◆ **Aim**
From the data that follows, copy every line holding the string "part".

● ● ● ● ●

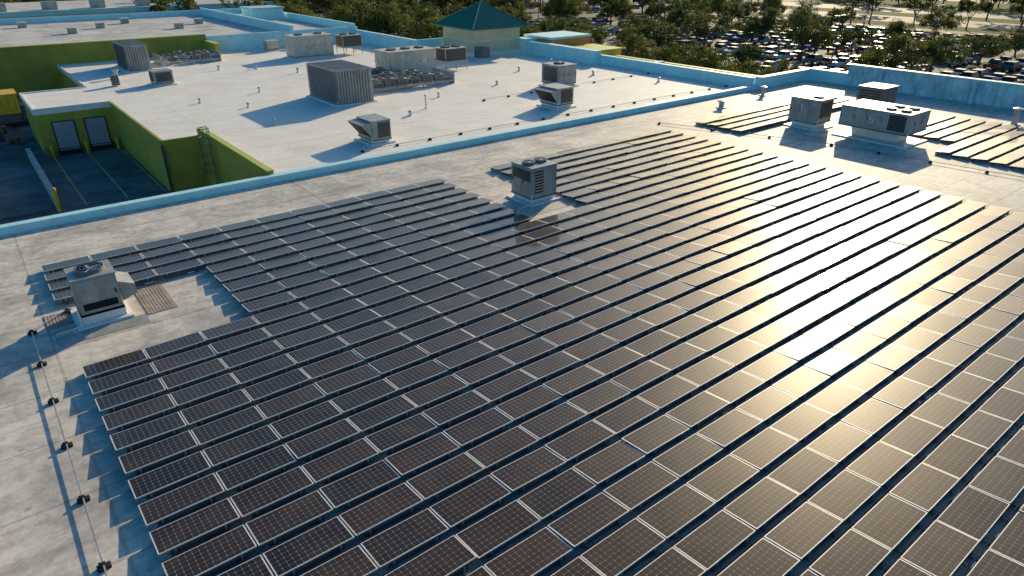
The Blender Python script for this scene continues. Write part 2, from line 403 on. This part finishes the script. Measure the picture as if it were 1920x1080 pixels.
def rtu(name, x0, x1, y0, y1, h, curb=.35, inset=.15, body=M_hv, fans=(), lx=None, ly=None, z=0, seams=2, hood=None, skirt=True, lm=M_hvd, ribs=False):
    b = MB()
    if skirt: b.box(x0-.25, x1+.25, y0-.25, y1+.25, z+.003, z+.10, M_white)
    b.box(x0+inset, x1-inset, y0+inset, y1-inset, z+.10, z+curb, M_hvd if not skirt else M_white)
    z0 = z+curb; z1 = z+h
    b.box(x0, x1, y0, y1, z0, z1, body)
    b.box(x0-.04, x1+.04, y0-.04, y1+.04, z1, z1+.05, body)
    b.box(x0-.03, x1+.03, y0-.03, y1+.03, z0-.08, z0, M_hvd)
    if ribs:
        n = int((y1-y0)/.3)
        for i in range(n): b.box(x0-.05, x0-.001, y0+.3*i+.05, y0+.3*i+.13, z0+.1, z1-.1, M_hvd)
        n = int((x1-x0)/.3)
        for i in range(n): b.box(x0+.3*i+.05, x0+.3*i+.13, y0-.05, y0-.001, z0+.1, z1-.1, M_hvd)
        n = int((y1-y0)/.5)
        for i in range(n): b.box(x0, x1, y0+.5*i+.2, y0+.5*i+.26, z1+.05, z1+.10, body)
    def panels(side, n):
        for i in range(n):
            if side == 'x':
                w = (y1-y0)/n; a = y0+i*w+.04; c = y0+(i+1)*w-.04
                b.box(x0-.018, x0-.001, a, c, z0+.06, z1-.06, body); b.box(x0-.05, x0-.018, c-.12, c-.07, (z0+z1)/2-.1, (z0+z1)/2+.1, M_black)
            else:
                w = (x1-x0)/n; a = x0+i*w+.04; c = x0+(i+1)*w-.04
                b.box(a, c, y0-.018, y0-.001, z0+.06, z1-.06, body); b.box(c-.12, c-.07, y0-.05, y0-.018, (z0+z1)/2-.1, (z0+z1)/2+.1, M_black)
    if not ribs:
        panels('x', max(1, round((y1-y0)/1.0)) if seams else 1); panels('y', max(1, round((x1-x0)/1.0)) if seams else 1)
    if lx:
        for (a, c, e, g) in lx: louvres(b, '-x', x0-.02, 0, y0+(y1-y0)*a, y0+(y1-y0)*c, z0+(z1-z0)*e, z0+(z1-z0)*g, m=lm)
    if ly:
        for (a, c, e, g) in ly: louvres(b, '-y', x0+(x1-x0)*a, x0+(x1-x0)*c, y0-.02, 0, z0+(z1-z0)*e, z0+(z1-z0)*g, m=lm)
    for (fx, fy, r) in fans: fan(b, x0+(x1-x0)*fx, y0+(y1-y0)*fy, z1+.05, r)
    if hood == '-x':
        zz = z0+(z1-z0)*.95; q = z0+(z1-z0)*.15
        A = [(x0-.02, y0+.05, zz), (x0-.02, y1-.05, zz), (x0-.85, y1-.05, zz-.1), (x0-.85, y0+.05, zz-.1), (x0-.02, y0+.05, q), (x0-.02, y1-.05, q)]
        b.face([A[0], A[3], A[2], A[1]], body); b.face([A[3], A[0], A[4]], body); b.face([A[1], A[2], A[5]], body); b.face([A[2], A[3], A[4], A[5]], M_dark)
        for i in range(1, 5):
            t = i/5; y = y0+.05+(y1-y0-.1)*t; b.box(x0-.84, x0-.80, y-.015, y+.015, zz-.16, zz-.1, body)
    if hood == '+x':
        zz = z0+(z1-z0)*.7; q = z0+(z1-z0)*.1
        A = [(x1+.02, y0+.1, zz), (x1+.02, y1-.1, zz), (x1+.6, y1-.1, zz-.25), (x1+.6, y0+.1, zz-.25), (x1+.02, y0+.1, q), (x1+.02, y1-.1, q), (x1+.6, y0+.1, q+.2), (x1+.6, y1-.1, q+.2)]
        b.face([A[0], A[3], A[2], A[1]][::-1], body); b.face([A[0], A[3], A[6], A[4]], body); b.face([A[1], A[5], A[7], A[2]], body); b.face([A[3], A[2], A[7], A[6]], body)
    b.cyl((x0-.1, y0-.12, z+.12), (x0-.1, y0-.12, z0+.3), .03, .03, 6, M_white)
    b.cyl((x0-.1, y0-.12, z+.12), (x0-1.0, y0-.12, z+.06), .03, .03, 6, M_white)
    return b.obj(name)

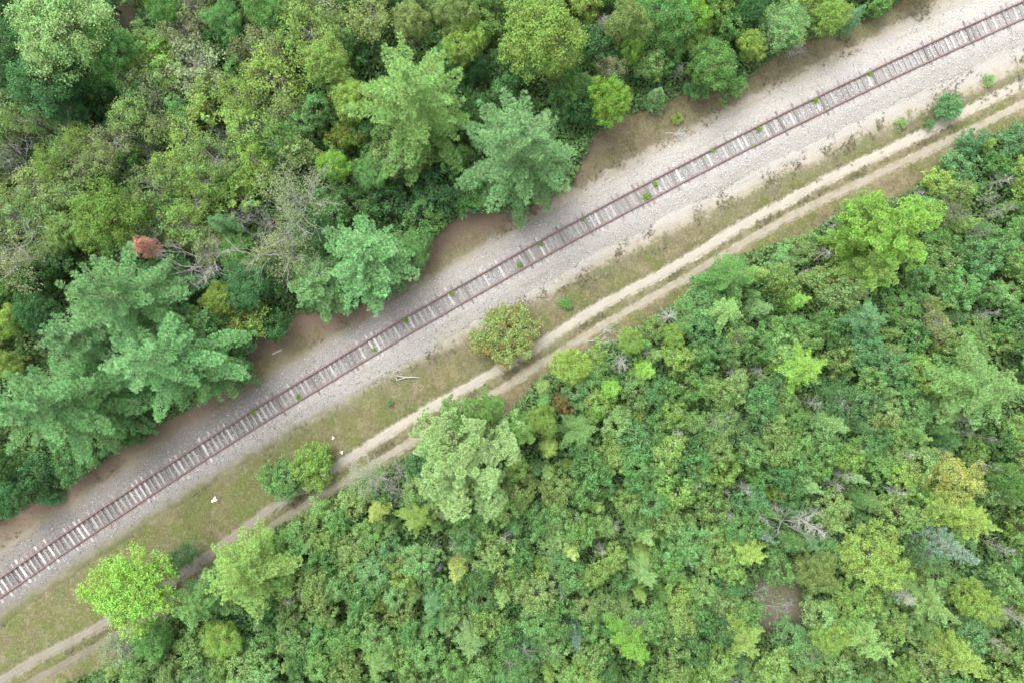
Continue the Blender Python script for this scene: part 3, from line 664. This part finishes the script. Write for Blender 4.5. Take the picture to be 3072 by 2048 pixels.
P_('loose', 1828, 205, 52, 'grey', 6); P_('spruce', 1975, 277, 46, 'blue', 4, 'small dark blue-green spruce at the upper clearing edge', 'the small dark spruce'); P_('sapling', 1945, 205, 50, 'pale', 5)
P_('deadbush', 2037, 214, 34, 'wood', 4, 'small grey dead bush near the upper clearing edge'); P_('tree', 2137, 190, 82, 'mid', 6.5, 'bushy mid-green tree on the upper clearing edge by brown grass', 'the bushy edge tree')
P_('tree', 2253, 134, 52, 'yel', 5); P_('tree', 2360, 74, 80, 'pale', 6, 'pale yellow-green round tree above the fallen twigs', 'the pale round tree'); P_('tree', 2490, 45, 64, 'yel', 6); P_('spruce', 2579, 34, 45, 'blue', 4.5, 'blue-green spruce at the top edge where the forest ends', 'the top edge spruce')
P_('shrub', 2640, 20, 42, 'mid', 3); P_('tree', 2084, 36, 62, 'lime', 7); P_('tree', 2249, 25, 55, 'dark', 6); P_('shrub', 2195, 255, 48, 'mid', 2.5); P_('shrub', 2090, 265, 46, 'mid', 2.6); P_('tree', 1730, 255, 60, 'mid', 6)
P_('tree', 1390, 130, 70, 'yel', 8); P_('tree', 1370, 30, 80, 'olive', 9); P_('loose', 1110, 60, 80, 'olive', 7); P_('tree', 1230, 60, 70, 'olive', 8)
for px, py, r, c in ((1425,205,62,'dark'),(1505,262,58,'mid'),(1700,305,62,'mid'),(1755,335,52,'dark'),(1425,335,58,'dark'),(1345,165,60,'mid'),(1690,215,60,'olive'),(1560,225,50,'dark'),(1110,400,60,'mid'),(1370,480,60,'mid'),(1280,470,55,'olive'),(520,880,60,'dark'),(430,960,55,'mid'),(330,1130,60,'dark'),(240,1170,55,'mid')):
    P_('sapling', px, py, r, c, 5)
# in the clearing
P_('aut', 1519, 992, 126, 'olive', 3.0, 'large round bush with orange-brown and green leaves between rails and sandy track', 'the round orange bush')
P_('round', 2847, 321, 55, 'blue', 1.9, 'round dark blue-green juniper bush beside the sandy track', 'the round juniper')
P_('round', 936, 1396, 82, 'yel', 3.6, 'rounded yellow-green bush at the bend of the sandy track', 'the rounded trackside bush'); P_('round', 842, 1440, 76, 'mid', 2.8, 'mid-green bush touching the rounded yellow-green trackside bush')
P_('soft', 134, 1500, 36, 'dark', 2.4, 'tiny dark pine sapling alone between the drooping pine and the gravel'); P_('tree', 10, 1500, 70, 'dark', 6)
P_('tree', 393, 1770, 142, 'lime', 9, 'bright lime green tree covering the sandy track', 'the bright lime tree')
P_('greytwig', 560, 1670, 50, 'wood', 3); P_('loose', 545, 1668, 62, 'dark', 3.4, 'dark thin-leaved bush beside the bright lime tree')
for px, py, r, c, lab in ((2033,353,20,'yel','small yellow-green plant alone in the brown grass above the rails'), (2704,372,20,'pale','small light green plant in the grass below the round juniper'), (2963,241,24,'pale','small bright plant in the grass above the round juniper'),
                     (1698,912,23,'mid','small deep green plant in the grass beside the round orange bush'), (1167,1204,13,'mid','tiny green plant in the grass above the sandy track'), (2790,372,20,'mid','low green plant touching the round juniper')):
    P_('shrub', px, py, r, c, .6, lab)
WEEDS = [(1560,796,15),(1216,961,14),(1354,881,12),(1620,734,11),(1122,1050,12),(2137,453,12),(2276,388,13),(2445,304,14),(2606,223,12),(1940,592,18),(1966,553,15),(1747,658,9),(2258,441,8),(760,1236,14),(895,1190,14)]
# lower forest
P_('softbig', 712, 1755, 155, 'yel', 11, 'tall pale yellow-green feathery conifer at the track beside the bright lime tree', 'the tall pale conifer'); P_('softbig', 575, 1830, 95, 'pinel', 7.5, 'lower light green conifer between the lime tree and the tall pale conifer')
P_('tree', 672, 1912, 72, 'yel', 5, 'golden yellow-green low tree below the tall pale conifer'); P_('loose', 357, 1945, 66, 'grey', 3.5); P_('tree', 455, 1915, 64, 'mid', 5)
P_('lobepine', 1390, 1400, 155, 'pale', 11, 'tufted pale green pine with cloud-like boughs beside the sandy track', 'the tufted track pine')
P_('lobepine', 1375, 1262, 60, 'pinel', 8); P_('lobepine', 1462, 1228, 46, 'pinel', 8); P_('lobepine', 1555, 1296, 46, 'pinel', 7)
P_('softbig', 1245, 1560, 68, 'yel', 7); P_('soft', 1122, 1545, 50, 'gold', 6); P_('shrub', 1255, 1390, 44, 'blue', 3.5, 'small dark bluish bush at the sandy track beside the tufted pine'); P_('greytwig', 1198, 1430, 62, 'wood', 4, 'thin bare grey bush at the track beside the tufted pine')
P_('half', 1100, 1430, 70, 'grey', 5, 'sparse small tree with white limbs by the sandy track', 'the sparse white-limbed tree'); P_('softbig', 1747, 1300, 76, 'pinel', 8, 'soft light green conifer standing out below the orange shrub'); P_('tree', 1627, 1258, 58, 'yel', 6); P_('soft', 1650, 1350, 46, 'yel', 6)
P_('tree', 1716, 1092, 66, 'yel', 5); P_('soft', 1836, 1175, 54, 'lime', 6, 'glowing lime conifer among darker shrubs right of the orange shrub'); P_('aut', 1690, 1207, 42, 'brown', 3.5, 'brown and orange shrub near the track edge', 'the orange shrub')
P_('deadbush', 1765, 1184, 26, 'wood', 3.5, 'star-shaped small dead bush beside the glowing lime conifer'); P_('deadbush', 1863, 1085, 56, 'wood', 3.5, 'large silver-grey dead bush near the sandy track', 'the silver dead bush'); P_('deadbush', 2006, 950, 58, 'wood', 3.2, 'grey dead bush of straight twigs closest to the track edge', 'the straight-twigged dead bush'); P_('deadbush', 1935, 1058, 28, 'wood', 3)
P_('deadbush', 1944, 1196, 18, 'wood', 3); P_('tree', 1894, 1022, 46, 'yel', 4); P_('tree', 2020, 1010, 42, 'yel', 5); P_('soft', 1948, 1112, 46, 'lime', 6); P_('sapling', 2024, 1236, 44, 'yel', 5); P_('aut', 1912, 1255, 26, 'yel', 3.5)
P_('lobepine', 2705, 680, 122, 'lime', 11, 'big lime pine with loose clumped boughs and dark gaps', 'the big lime pine'); P_('softbig', 2650, 800, 110, 'yel', 8); P_('lobepine', 2550, 720, 45, 'lime', 7); P_('tree', 2580, 640, 70, 'yel', 6)
P_('deadbush', 2468, 760, 58, 'wood', 4, 'broad grey dead shrub beside the big lime pine', 'the broad grey shrub'); P_('deadbush', 2414, 814, 24, 'wood', 3.5)
P_('softbig', 2204, 827, 88, 'mid', 7); P_('soft', 2289, 818, 42, 'yel', 6); P_('softbig', 2191, 930, 64, 'pale', 7); P_('soft', 2298, 926, 48, 'pale', 6); P_('soft', 2410, 897, 46, 'lime', 6); P_('aut', 2512, 830, 34, 'yel', 4.5, 'small shrub turning gold beside the big lime pine'); P_('softbig', 2624, 950, 78, 'blue', 8, 'soft blue-green conifer below the big lime pine', 'the soft blue-green conifer')
P_('softbig', 2427, 1110, 84, 'lime', 8.5, 'lone soft lime conifer amid dark green thicket', 'the lone lime conifer'); P_('softbig', 3000, 1165, 145, 'pinel', 12, 'large feathery light green conifer at the picture edge', 'the large feathery conifer'); P_('soft', 2517, 1280, 60, 'pale', 7, 'pale feathery conifer below the lone lime conifer', 'the pale feathery conifer')
P_('loose', 2807, 970, 54, 'grey', 6); P_('deadbush', 2660, 1050, 42, 'wood', 4, 'dull grey dead twigs below the soft blue-green conifer'); P_('deadbush', 2262, 1109, 38, 'wood', 4); P_('deadbush', 2811, 1283, 34, 'wood', 4); P_('deadbush', 2890, 1295, 24, 'wood', 4); P_('deadbush', 2955, 1312, 24, 'wood', 4); P_('deadbush', 2935, 698, 36, 'wood', 4)
P_('shrub', 2874, 500, 66, 'blue', 2.6); P_('shrub', 2918, 430, 54, 'blue', 2.4, 'dark blue-green bush at the track edge opposite the round juniper'); P_('shrub', 3045, 425, 60, 'blue', 3); P_('shrub', 2994, 495, 50, 'mid', 3); P_('shrub', 2816, 548, 60, 'yel', 3)
P_('deadbush', 2999, 545, 50, 'wood', 3.5, 'silvery dead shrub near the corner of the sandy track', 'the silvery dead shrub'); P_('deadbush', 2749, 588, 36, 'wood', 3); P_('loose', 2856, 634, 54, 'grey', 4); P_('deadbush', 2963, 596, 32, 'wood', 3)
P_('gold', 2868, 1432, 82, 'gold', 8.5, 'yellow-turning tree, the only golden crown in the thicket', 'the golden crown'); P_('softbig', 2938, 1565, 86, 'yel', 8.5, 'lime-yellow conifer between golden crown and silvery blue spruce'); P_('softbig', 2850, 1520, 70, 'yel', 7)
P_('spruce', 2880, 1660, 78, 'silver', 9.5, 'silvery blue spruce leaning out toward the corner', 'the silvery blue spruce')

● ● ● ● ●

◆ **Task response**
The Blender Python script for this scene continues. Write part 2, from line 403 on. This part finishes the script. Measure the picture as if it were 1920x1080 pixels.
Continue the Blender Python script for this scene: part 3, from line 664. This part finishes the script. Write for Blender 4.5. Take the picture to be 3072 by 2048 pixels.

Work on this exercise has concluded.